Hoy constato que estuve equivocado cuando adversé muchas decisiones socialdemócratas o socialcristianas que apuntaban a resolver beneficiosamente al desventurado país venezolano. Se trataba de gobiernos civiles que no ocultaban su afecto y dedicación al país que les tocó gobernar. Incluso, el discutible mandato de un fascista como Pérez Jiménez que no reveló simpatías políticas por ningún partido opositor sino que por el contrario, mandó a asesinar a Leonardo Ruiz Pineda, evidenció a su manera amor al país, lo que no sentimos en el actual régimen militar bolivariano.

Los caminos están perfectamente trazados y no hay manera de negarlos o escamotearlos: o somos democracia o somos dictadura; mente abierta o monstruo en libertad, aliviado de cadenas y sin mordaza de tela impermeable.
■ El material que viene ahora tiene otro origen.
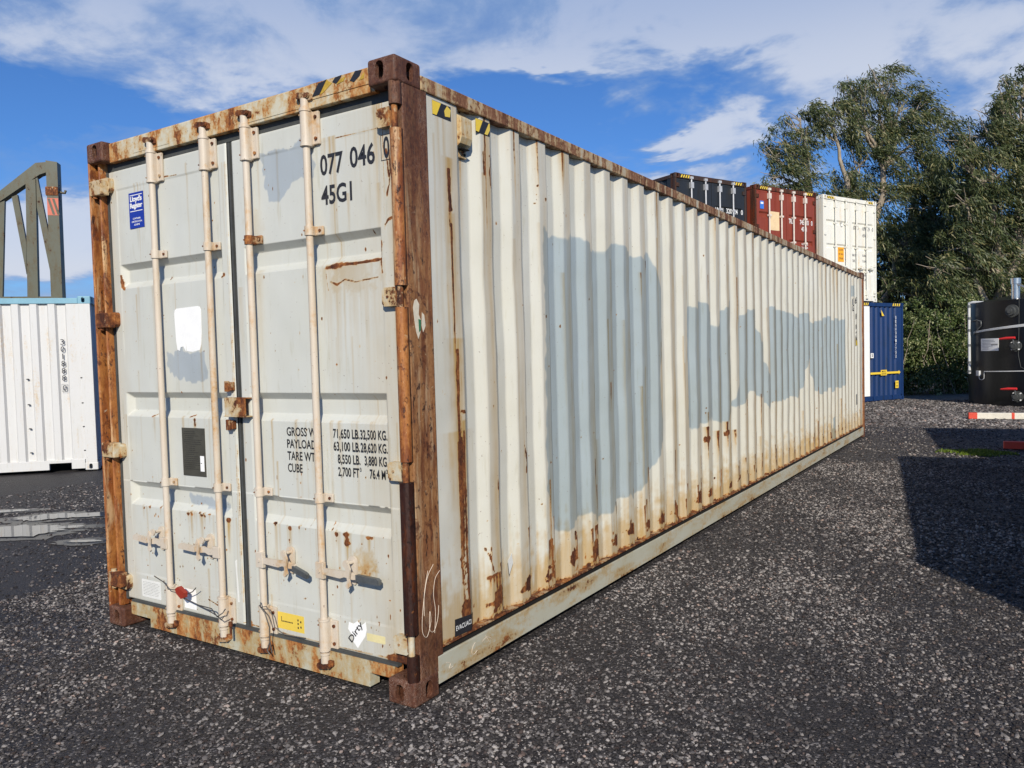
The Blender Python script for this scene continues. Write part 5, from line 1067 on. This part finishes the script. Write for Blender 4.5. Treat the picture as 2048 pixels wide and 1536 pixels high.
def gum_tree(label, base, blobs, forks, seed, dens=225, per=12, lsize=.19, lw=.036, mat_=ML_EUC, group='gum trees behind the yard', spread=.58, droop=.34):
    rt = empty('gum_tree', base); tag(rt, label, 'tree', group); B = Vector(base)
    tr = MB(); rr = random.Random(seed)
    nodes = []
    for i, (fx, fy, fz, r0) in enumerate(forks):
        F = Vector((fx, fy, fz))-B; src = Vector((rr.uniform(-.15, .15), rr.uniform(-.15, .15), 0)); branch(tr, src, F, r0, r0*.55, seed+i, 0, 9); nodes.append((F, r0*.55))
        for t in (.45, .7): nodes.append((src.lerp(F, t), r0*.5))
    for i, (x, y, z, R) in enumerate(blobs):
        P = Vector((x, y, z))-B
        cand = [q for q in nodes if q[0].z < P.z+.2] or nodes; q = min(cand, key=lambda q: (q[0]-P).length)
        branch(tr, q[0], P, min(q[1]*.75, .09), .028, seed+50+i, .03)
        for k in range(9):
            u = Vector((rr.gauss(0, 1), rr.gauss(0, 1), rr.gauss(.2, .8))).normalized(); s = q[0].lerp(P, rr.uniform(.55, 1)); branch(tr, s, P+u*R*rr.uniform(.6, .95), .030, .008, seed+200+i*9+k, 0, 5)
    tr.build('trunk', M_BARK, rt)
    C, D = blob_points(blobs, dens, seed); V, Q, T = leaves(C-np.array(base), D*.7+WIND*.5, lsize, lw, seed, per, spread, droop, WIND)
    raw_mesh('crown', V, Q, mat_, rt, False, T, 'tone'); return rt
T1 = [(-2.32, 31.02, 11.99, .96), (-3.21, 30.47, 11.63, .84), (-1.62, 31.45, 11.0, 1.04), (-4.13, 29.9, 10.94, .8), (-2.96, 30.62, 10.36, 1.1), (-4.97, 29.38, 10.71, .7), (-5.48, 29.07, 9.85, .9), (-4.95, 29.48, 9.63, .5), (-5.91, 28.8, 9.28, .64), (-5.83, 28.85, 8.49, .7), (-4.99, 29.37, 8.3, .5), (-1.12, 31.76, 10.98, .8), (-.62, 32.07, 10.0, .9), (-1.79, 31.34, 9.54, 1.2), (-.2, 32.33, 8.91, 1.0), (-2.97, 30.62, 8.8, 1.0), (-.96, 31.86, 8.35, 1.2), (-3.49, 30.3, 7.45, .9), (-2.14, 31.13, 7.41, 1.2), (-.46, 32.17, 6.96, 1.2), (-1.64, 31.44, 5.82, 1.2), (.04, 32.48, 5.77, 1.2), (-1.99, 31.22, 4.05, .8), (-6.3, 28.5, 7.7, .8), (-5.2, 29.2, 7.5, .7), (-4.3, 29.8, 7.4, .6), (-3.0, 30.6, 5.6, 1.0)]
gum_tree('tallest gum tree rising behind the red and white containers, open windswept crown', (-2.9, 30.8, 0), T1, [(-3.4, 30.3, 8.2, .22), (-2.2, 31.1, 8.6, .2), (-4.6, 29.6, 7.8, .14), (-1.1, 31.8, 7.6, .15)], 31)
T2 = [(2.46, 29.26, 10.35, .87), (1.8, 28.86, 9.7, .95), (1.44, 28.63, 8.77, .95), (2.39, 29.22, 8.58, 1.22), (.78, 28.23, 8.79, .73), (.63, 28.14, 7.95, .78), (1.58, 28.72, 7.41, 1.13), (2.46, 29.27, 6.7, 1.22), (.78, 28.23, 6.58, 1.04), (1.65, 28.77, 5.7, 1.13), (2.54, 29.31, 4.82, 1.22), (.77, 28.22, 5.04, 1.04), (-.11, 27.68, 4.21, .87), (1.51, 28.68, 4.16, 1.04), (3.4, 29.8, 9.6, 1.2), (3.6, 29.9, 7.6, 1.2), (3.6, 29.9, 5.6, 1.2)]
gum_tree('dense dark gum tree at the right edge, above the black tank', (1.9, 28.9, 0), T2, [(1.6, 28.7, 6.5, .2), (2.5, 29.2, 7.2, .2), (.9, 28.3, 6.0, .13)], 77)
T3 = [(-.6, 31.5, 7.2, 1.1), (.3, 31.9, 6.2, 1.3), (-.4, 31.2, 5.0, 1.3), (.7, 32, 7.4, 1.0), (.2, 31.5, 3.8, 1.2), (-1.2, 31, 3.6, 1.1)]
gum_tree('lower leafy gum tree filling the gap between the two tall ones', (.1, 31.6, 0), T3, [(0, 31.6, 4.5, .13)], 91)
# darker trees behind, closing the view
bkt = [(-6.0, 36, 3.6), (-3.2, 36.5, 6.2), (-.6, 37.5, 6.6), (2.4, 37, 7.0), (5.4, 36.5, 7.4), (.6, 35.0, 5.4), (3.6, 34.0, 6.0)]
for i, (x, y, h) in enumerate(bkt):
    rr = random.Random(i); bl_ = [(x+rr.uniform(-1.4, 1.4), y+rr.uniform(-.8, .8), z, rr.uniform(1.3, 1.9)) for z in np.arange(1.0, h, .75)]
    gum_tree(('dark background tree behind the white container', 'dark background tree left of the tall gum', 'dark background tree behind the tall gum', 'dark background tree behind the hedge', 'dark background tree behind the right hand gum', 'dark understorey tree behind the blue container', 'dark understorey tree behind the tank')[i], (x, y, 0), bl_, [(x, y, h*.6, .16)], 300+i, dens=75, per=9, lsize=.42, lw=.09, mat_=ML_DRK, group='dark trees closing the view', spread=.8)
# hedge of broad-leaved shrubs along the yard's far side
hc = []
for x, y, z, R in [(-1.9, 25.3, .9, 1.0), (-1.0, 26.0, .8, 1.0), (-1.1, 25.9, 1.9, .85), (-.2, 26.3, .8, 1.0), (-.3, 26.4, 2.1, .85), (.6, 26.9, .9, 1.0), (.5, 26.8, 2.0, .8), (1.4, 27.2, .9, 1.0), (1.3, 27.2, 2.0, .8), (2.6, 27.6, 1.1, 1.1), (-.6, 26.1, 2.7, .5), (.2, 26.6, 2.8, .5), (.9, 27.0, 2.7, .5)]: hc.append((x, y, z, R))
hr = empty('hedge', (0, 26.4, 0)); tag(hr, 'tangled broad leaved hedge between the blue container and the black tank', 'hedge')
C, D = blob_points(hc, 560, 5, .6); V, Q, T = leaves(C-np.array([0, 26.4, 0]), D, .085, .055, 8, 7, .28, .15, WIND, .1)
raw_mesh('foliage', V, Q, ML_HDG, hr, False, T, 'tone')
st = MB()
for i in range(26):
    rr = random.Random(i+900); x = rr.uniform(-1.8, 1.6); y = 25.6+(x+1.5)*.6+rr.uniform(-.8, .2); branch(st, (x, y-26.4, 0), (x+rr.uniform(-.7, .9), y-26.4+rr.uniform(-.6, .1), rr.uniform(1.2, 2.8)), .02, .006, i, .05)
st.build('stems', M_BARK, hr)
# strip of green and a distant blue container glimpsed past the left post
sh = empty('shrub', (-16.5, 14.5, 0)); tag(sh, 'small dark shrub glimpsed between the white container and the rusty post', 'shrub')
C, D = blob_points([(-16.5, 14.5, 1.2, 1.2), (-17, 14.9, 2.6, 1.1), (-16, 14.2, 2.2, .9)], 90, 61); V, Q, T = leaves(C-np.array([-16.5, 14.5, 0]), D, .2, .08, 62, 8, .4, .2, WIND, .1); raw_mesh('foliage', V, Q, ML_DRK, sh, False, T, 'tone')
branch(st2 := MB(), (0, 0, 0), (-.3, .2, 2.4), .06, .02, 4); st2.build('stems', M_BARK, sh)

# patch of moss at the edge of the shade
mr = np.random.default_rng(9); n = 5200; a = mr.random(n)*6.28; q = np.sqrt(mr.random(n)); P = np.stack([1.80+q*np.cos(a)*.55, 10.35+q*np.sin(a)*.42, np.zeros(n)], -1); P = P[(mr.random(n) < .9-q*.8+.5*np.sin(P[:, 0]*9+1)*np.sin(P[:, 1]*11))]; n = len(P)
hgt = mr.uniform(.012, .04, (n, 1)); an = mr.random(n)*6.28; wv = np.stack([np.cos(an), np.sin(an), np.zeros(n)], -1)*.012
V = np.stack([P-wv, P+wv, P+np.c_[mr.normal(0, .012, (n, 2)), hgt[:, 0]]], 1).reshape(-1, 3); T = np.repeat(np.stack([mr.random(n)]*3+[np.ones(n)], -1), 3, 0)
mo = raw_mesh('moss', V, np.arange(n*3).reshape(n, 3), m_leaf('moss', [(0, (.06, .10, .012)), (1, (.17, .24, .025))]), None, False, T, 'tone'); tag(mo, 'low patch of bright green moss in the gravel', 'moss', kind='stuff')
bpy.context.view_layer.update()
Comparto con Gustavo Coronel su lúcida aunque amarga tesis de que aún no somos ciudadanos sino simples habitantes y nos falta por recorrer largas distancias para alcanzar la verdadera modernidad de un turismo cultural que nos permita ser reconocidos por el resto del mundo.

¡Un primer paso sería este que hoy estoy dando: integrarme a Ulises, el grupo humano promovido por Gustavo Coronel  y afirmar, sin que me quede nada por dentro, que en su tiempo, particularmente en los años sesenta del pasado siglo, quien siempre tuvo razón fue Rómulo Betancourt y no yo, iluso ñángara sin rumbo!